[Scenes as source code]
------------------------

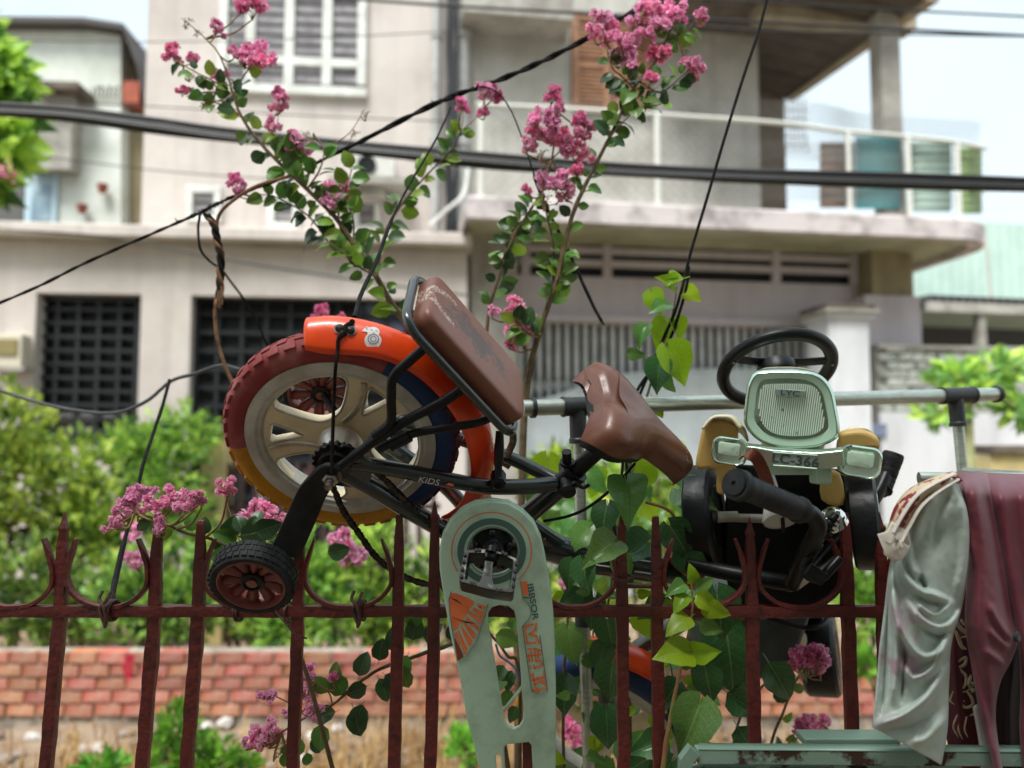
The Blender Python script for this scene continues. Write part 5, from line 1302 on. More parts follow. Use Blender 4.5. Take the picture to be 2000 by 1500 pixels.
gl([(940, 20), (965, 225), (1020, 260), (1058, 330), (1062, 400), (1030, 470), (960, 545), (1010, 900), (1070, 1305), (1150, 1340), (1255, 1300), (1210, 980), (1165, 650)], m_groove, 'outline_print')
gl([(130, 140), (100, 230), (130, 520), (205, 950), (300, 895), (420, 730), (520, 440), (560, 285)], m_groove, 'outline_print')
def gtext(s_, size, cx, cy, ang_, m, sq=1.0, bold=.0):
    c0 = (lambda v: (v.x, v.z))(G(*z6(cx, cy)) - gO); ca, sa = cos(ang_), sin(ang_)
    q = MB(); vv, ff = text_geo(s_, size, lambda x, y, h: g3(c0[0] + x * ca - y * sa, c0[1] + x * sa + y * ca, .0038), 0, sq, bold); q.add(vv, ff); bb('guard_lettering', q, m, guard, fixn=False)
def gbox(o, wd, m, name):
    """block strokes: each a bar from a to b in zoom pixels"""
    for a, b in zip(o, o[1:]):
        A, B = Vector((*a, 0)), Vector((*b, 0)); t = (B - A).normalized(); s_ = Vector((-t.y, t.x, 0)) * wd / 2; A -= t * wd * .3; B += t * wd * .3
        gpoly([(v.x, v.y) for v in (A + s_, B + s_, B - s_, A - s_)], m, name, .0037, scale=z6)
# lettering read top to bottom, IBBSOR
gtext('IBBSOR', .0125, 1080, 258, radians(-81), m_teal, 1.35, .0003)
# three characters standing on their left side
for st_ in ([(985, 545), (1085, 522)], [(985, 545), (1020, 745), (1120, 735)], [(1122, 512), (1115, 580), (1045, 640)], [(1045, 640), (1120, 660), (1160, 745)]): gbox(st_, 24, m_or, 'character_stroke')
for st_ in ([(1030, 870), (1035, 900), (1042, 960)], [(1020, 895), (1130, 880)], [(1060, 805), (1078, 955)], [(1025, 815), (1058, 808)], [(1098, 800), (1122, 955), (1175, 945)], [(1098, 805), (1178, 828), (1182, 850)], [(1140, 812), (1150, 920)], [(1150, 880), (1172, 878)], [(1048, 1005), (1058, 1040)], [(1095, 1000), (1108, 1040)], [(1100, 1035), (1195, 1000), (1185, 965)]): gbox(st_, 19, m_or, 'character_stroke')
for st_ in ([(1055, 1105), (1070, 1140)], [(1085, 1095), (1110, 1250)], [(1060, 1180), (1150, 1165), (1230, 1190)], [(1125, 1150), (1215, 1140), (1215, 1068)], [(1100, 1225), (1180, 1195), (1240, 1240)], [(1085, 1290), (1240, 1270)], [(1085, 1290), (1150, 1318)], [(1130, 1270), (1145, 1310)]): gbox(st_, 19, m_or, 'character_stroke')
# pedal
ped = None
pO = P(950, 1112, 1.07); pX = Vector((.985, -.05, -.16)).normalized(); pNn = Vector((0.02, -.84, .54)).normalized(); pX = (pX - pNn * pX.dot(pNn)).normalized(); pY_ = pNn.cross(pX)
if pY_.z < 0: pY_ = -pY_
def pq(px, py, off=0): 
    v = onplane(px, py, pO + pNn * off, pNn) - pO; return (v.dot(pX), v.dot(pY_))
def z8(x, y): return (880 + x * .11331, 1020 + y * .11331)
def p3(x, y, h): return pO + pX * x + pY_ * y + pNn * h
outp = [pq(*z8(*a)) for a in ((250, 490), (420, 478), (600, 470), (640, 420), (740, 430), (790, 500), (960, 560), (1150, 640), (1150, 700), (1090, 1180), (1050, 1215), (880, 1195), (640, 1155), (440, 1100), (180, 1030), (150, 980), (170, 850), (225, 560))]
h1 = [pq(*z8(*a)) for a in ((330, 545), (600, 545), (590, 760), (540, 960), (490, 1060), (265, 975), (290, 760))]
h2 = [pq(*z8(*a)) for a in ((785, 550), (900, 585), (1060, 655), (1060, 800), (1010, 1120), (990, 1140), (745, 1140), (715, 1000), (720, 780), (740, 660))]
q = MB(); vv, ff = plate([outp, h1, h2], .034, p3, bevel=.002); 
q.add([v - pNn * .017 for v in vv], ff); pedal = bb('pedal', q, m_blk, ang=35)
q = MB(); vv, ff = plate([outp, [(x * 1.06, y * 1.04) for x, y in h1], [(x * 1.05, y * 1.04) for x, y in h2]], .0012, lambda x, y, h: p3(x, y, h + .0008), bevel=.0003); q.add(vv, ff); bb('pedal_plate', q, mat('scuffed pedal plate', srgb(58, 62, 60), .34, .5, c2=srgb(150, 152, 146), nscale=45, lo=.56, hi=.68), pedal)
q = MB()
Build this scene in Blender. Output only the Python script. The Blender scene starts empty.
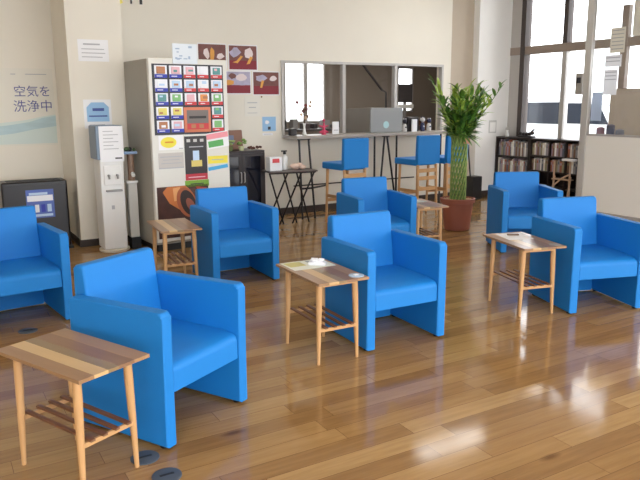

------------------------

Search the records above for the string "pixels". Copy every line that contains it.

__Result below__:
The Blender Python script for this scene continues. Write part 5, from line 1302 on. More parts follow. Use Blender 4.5. Take the picture to be 2000 by 1500 pixels.
    """block strokes: each a bar from a to b in zoom pixels"""